====== Data provided

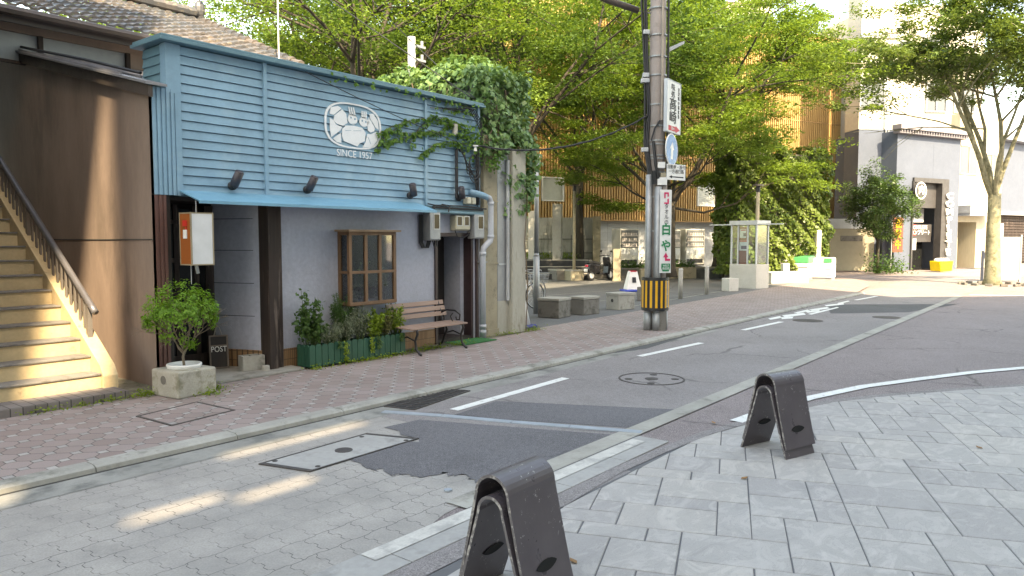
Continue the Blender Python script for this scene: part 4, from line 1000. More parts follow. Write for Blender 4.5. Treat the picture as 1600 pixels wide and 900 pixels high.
mb = MB(); mb.box(10.0,10.42,SY-.04,SY+.4,.0,.12); mb.box(10.01,10.41,SY-.03,SY+.4,1.30,1.33); mb.box(10.01,10.41,SY-.03,SY+.4,2.42,2.44); mb.build('pillar_course', m_tan, wl)
mb = MB(); mb.box(10.72,11.12,SY-.12,SY+.45,0,3.4); mb.build('pale_pillar', m_pale, wl, bevel=.015)
mb = MB(); mb.box(10.40,10.74,SY-.02,SY+.12,.0,.62); mb.build('low_wall', m_pale, wl, bevel=.012)
mb = MB(); mb.box(10.40,10.72,SY-.02,SY+.01,.62,3.3); mb.build('metal_panel', m_grey, wl)
mb = MB(); mb.cyl((10.66,SY-.05,.62),(10.66,SY-.05,3.2),.035,n=10); mb.box(10.42,10.7,SY-.035,SY-.02,1.28,1.31); mb.build('panel_pipe', m_greyl, wl)
mb = MB(); mb.box(10.1,11.2,SY+.3,12.2,2.2,4.6); mb.box(10.3,11.1,SY+.1,12.2,0,2.2); mb.build('back_wall', m_concrete_d, wl)
P, Nn = shell_leaves([(9.98,11.45,SY+.02,12.6,3.55,4.82),(10.75,11.55,SY-.05,9.6,2.55,3.7),(10.2,11.3,SY+.6,11.5,4.5,5.02)], 520, .12, lump=.17, seed=4)
# ragged skirt
kp = ~((P[:,0] < 10.7) & (P[:,2] < 3.1+.25*np.sin(P[:,0]*9)+.2*np.sin(P[:,1]*7)) & (P[:,1] < SY+.6)); P = P[kp]; Nn = Nn[kp]
hang = []
rs = np.random.default_rng(5)
for i in range(46):
    x = rs.uniform(10.0,11.5); y = SY+rs.uniform(-.2,.1) if rs.random() < .7 else SY+rs.uniform(.1,3); zt_ = 3.3 if x > 10.6 else 3.6; L = rs.uniform(.15,.85) if x > 10.7 else rs.uniform(.1,.45)
    if y > SY+.15: x = 11.5
    m = int(L*70); s = rs.random(m); hang.append(np.stack([x+rs.normal(0,.05,m)+.06*np.sin(s*5), y+rs.normal(0,.05,m), zt_-s*L-.35*(x > 10.7)], 1))
P = np.concatenate([P]+hang); Nn = np.concatenate([Nn, np.tile((-.3,-1,.2),(len(P)-len(Nn),1))])
V, F = leaves(P, Nn+np.array((0,0,.5)), .105, .85, .45, .1, droop=(0,0,-1.5)); quads_mesh('ivy', V, F, m_leaf_i, wl)
# dark core so that the ivy mass is not see-through: woody stems
mb = MB()
for i in range(70):
    x = rs.uniform(10.0,11.4); y = rs.uniform(SY+.05, 12); p = [Vector((x,y,rs.uniform(2.6,3.4)))]
    for q in range(4): p.append(p[-1]+Vector((rs.uniform(-.3,.3),rs.uniform(-.3,.3),rs.uniform(.15,.45))))
    mb.tube(p, .012, 4)
for x in (10.85,10.95,11.05,11.1):
    mb.tube([(x,SY-.14,0.0),(x+.03,SY-.16,.9),(x-.04,SY-.14,1.7),(x+.02,SY-.16,2.6)], .011, 5) if x > 11.06 else None
mb.build('stems', m_stem, wl)

# creeper trailing over the sign
cr_t = thing('creeper', (9.2,SY-.05,3.6), 'thin green creeper trailing sideways over the teal sign front towards the emblem', 'creeper')
mb = MB(); LP = []
def runner(pts, n, wd=.03):
    pts = [Vector(p) for p in pts]; mb.tube(pts, .006, 4)
    seg = [(pts[i], pts[i+1]) for i in range(len(pts)-1)]
    for _ in range(n):
        a, b = seg[rs.integers(len(seg))]; f = rs.random(); q = a.lerp(b, f); LP.append((q.x+rs.normal(0,wd), SY-.045-abs(rs.normal(0,.02)), q.z-abs(rs.normal(0,wd*1.2))))
Z = lambda px, py: (PY(px,py,SY-.04)[0], SY-.04, PY(px,py,SY-.04)[1])
for pts, n in [([(735,205),(700,193),(668,184),(640,188),(612,198),(590,210)],170),([(735,215),(700,208),(670,205),(640,214),(615,218),(596,226)],170),
               ([(730,225),(706,222),(682,224),(665,236),(655,246)],120),([(728,198),(700,186),(672,180)],70),([(662,206),(640,208),(618,206),(595,205)],70),
               ([(668,188),(655,200),(640,224),(650,228)],50),([(745,180),(720,175),(695,170),(672,168)],30),([(735,168),(700,160),(660,152)],22),([(705,192),(690,205),(668,210)],50),([(620,200),(605,212),(592,222),(588,238)],60)]:
    runner([Z(*p) for p in pts], n)
for i in range(260): LP.append((rs.uniform(9.25,9.95), SY-.05-rs.random()*.1, 3.42+rs.normal(0,.16)))
for i in range(60): LP.append((rs.uniform(6.6,9.9), SY-.14, 4.05-abs(rs.normal(0,.06))))
for i in range(150): LP.append((rs.uniform(9.95,10.35), SY-.08-rs.random()*.12, 3.12+rs.normal(0,.1)))
mb.build('stem', m_stem, cr_t); P = np.array(LP); V, F = leaves(P, np.tile((0,-1.,.5),(len(P),1)), .062, .8, .5, .1, droop=(0,0,-1)); quads_mesh('foliage', V, F, leafmat('creeper_leaf', (.04,.12,.02), (.10,.22,.03), .25, 8), cr_t)

# ---- potted bush and its planter ----
pb = (4.20, 8.08)
t = thing('stone_planter', (4.2,8.08,0), 'square weathered concrete planter block with a round hole, at the shop corner', 'planter')
Mp = RZ(R(6), (4.20,8.08,0))
mb = MB(); mb.box(-.24,.24,-.25,.25,0,.30,Mp); mb.build('block', mat('planter_stone', (.40,.38,.33), .95, .15, 4, .6, 50, stain=(.22,.21,.15), st=.52, ss=6, bd=.01), t, bevel=.02)
mb = MB(); mb.cyl(Mp @ Vector((-.2405,.02,.19)), Mp @ Vector((-.243,.02,.19)), .05, n=16); mb.build('hole', m_concrete_d, t)
mb = MB(); mb.lathe((4.21,8.09,.30), [(.15,-.05),(.175,.0),(.19,.03),(.185,.045),(.165,.045),(.16,.01),(.0,.005)], 28); mb.build('pot', m_white, t, smooth=50)
t = thing('potted_bush', (4.21,8.09,.3), 'round bushy green shrub with fine twiggy stems in the concrete planter', 'shrub')
mb = MB(); tips = []; rs = np.random.default_rng(12); c = Vector((4.21,8.09,.83))
def tw(p, d, L, r, lv):
    q = p+d*L; m_ = p.lerp(q,.5)+Vector(rs.normal(0,.012,3)); mb.tube([p,m_,q],[r,r*.8,r*.6],5,cap=False)
    if lv == 0: tips.append(q); return
    for i in range(rs.integers(3,5)):
        nd = (d+Vector(rs.normal(0,.38,3))+Vector((0,0,.08))).normalized(); tw(q, nd, L*rs.uniform(.6,.85), r*.62, lv-1)
mb.tube([(4.21,8.09,.3),(4.20,8.09,.42),(4.22,8.08,.5)],[.016,.014,.013],7)
for i in range(9):
    a = i*2.4; tw(Vector((4.21,8.09,.44+.01*i)), Vector((math.cos(a)*.66, math.sin(a)*.62, 1.0+.25*math.sin(i))).normalized(), .225, .009, 3)
mb.build('branches', mat('bush_twig', (.21,.165,.12), .8, .1), t, smooth=True)
T = np.array([tuple(p) for p in tips]); ctr = np.array((4.18,8.09,.92)); dd = (T-ctr)/np.array((.385,.36,.36)); rr = np.linalg.norm(dd,axis=1)
T = ctr+(T-ctr)*np.minimum(1, 1/np.maximum(rr,1e-6))[:,None]
extra = rs.normal(0,1,(260,3)); extra /= np.linalg.norm(extra,axis=1,keepdims=True); extra = extra[extra[:,2] > -.35]; T = np.concatenate([T, ctr+extra*np.array((.385,.36,.36))*rs.uniform(.86,1.04,(len(extra),1))])
P = np.repeat(T, 9, 0)+rs.normal(0,.022,(len(T)*9,3)); P = np.concatenate([P, np.array((4.25,8.02,.56))+rs.normal(0,.035,(160,3))]); o_ = P-ctr; V, F = leaves(P, o_/.3+np.array((0,0,.6)), .034, .5, .5, .1); quads_mesh('foliage', V, F, m_leaf_b, t)

# ---- green picket planter ----
t = thing('picket_planter', (6.9,8.35,0), 'long dark green picket-fence planter box below the bay window', 'planter')
m_green = mat('green_paint', (.012,.075,.045), .55, .18, 6, .15, 40, stretch=(1,1,.3), stain=(.06,.075,.06), st=.64, ss=7)
gx0, gx1, gy0, gy1 = 6.02, 7.78, SY-.36, SY-.08
def picket(a, b, y, th, hgt, axis='x'):
    mb = MB(); m_ = (a+b)/2
    if axis == 'x': mb.prism([(a,y,.03),(b,y,.03),(b,y,hgt-.03),((b*.7+m_*.3),y,hgt-.008),(m_,y,hgt),((a*.7+m_*.3),y,hgt-.008),(a,y,hgt-.03)], (0,th,0))
    else: mb.prism([(y,a,.03),(y,b,.03),(y,b,hgt-.03),(y,(b*.7+m_*.3),hgt-.008),(y,m_,hgt),(y,(a*.7+m_*.3),hgt-.008),(y,a,hgt-.03)], (th,0,0))
    return mb.build('picket', m_green, t)
np_ = 17; wp = (gx1-gx0)/np_
for i in range(np_): picket(gx0+i*wp+.004, gx0+(i+1)*wp-.006, gy0, .014, .33+.006*math.sin(i*2.1))
for i in range(3): picket(gy0+.016+i*.088, gy0+.016+i*.088+.080, gx0, .014, .33, 'y'); picket(gy0+.016+i*.088, gy0+.016+i*.088+.080, gx1-.014, .014, .33, 'y')
mb = MB(); mb.box(gx0+.016,gx1-.016,gy0+.016,gy1,.03,.06); mb.box(gx0+.016,gx1-.016,gy1-.015,gy1,.03,.3); mb.build('box_back', m_green, t)
mb = MB(); mb.box(gx0+.017,gx1-.017,gy0+.017,gy1-.017,.06,.28); mb.build('soil', plain('soil', (.05,.035,.025), .95), t)
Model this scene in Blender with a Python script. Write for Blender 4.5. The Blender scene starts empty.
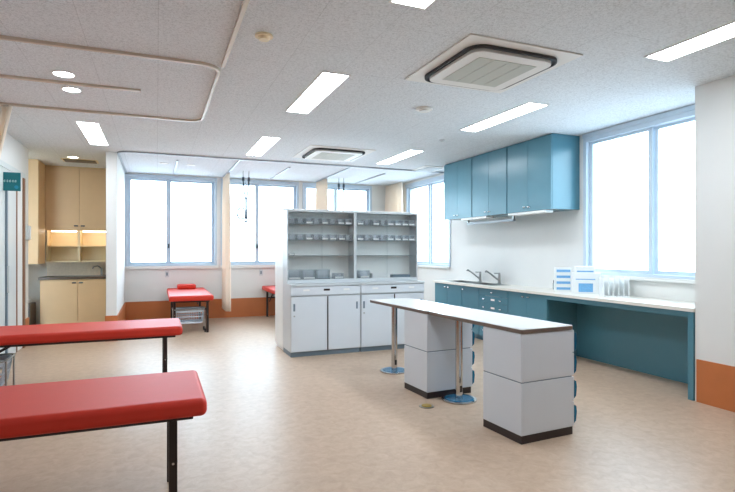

============

## [Exercise instructions]
Your task is to list each line of the records with the word "this".

## [Exercise solution]
Continue the Blender Python script for this scene: part 4, from line 1000. More parts follow. Write for Blender 4.5. Treat the picture as 1600 pixels wide and 900 pixels high.
Model this scene in Blender with a Python script. Write for Blender 4.5. The Blender scene starts empty.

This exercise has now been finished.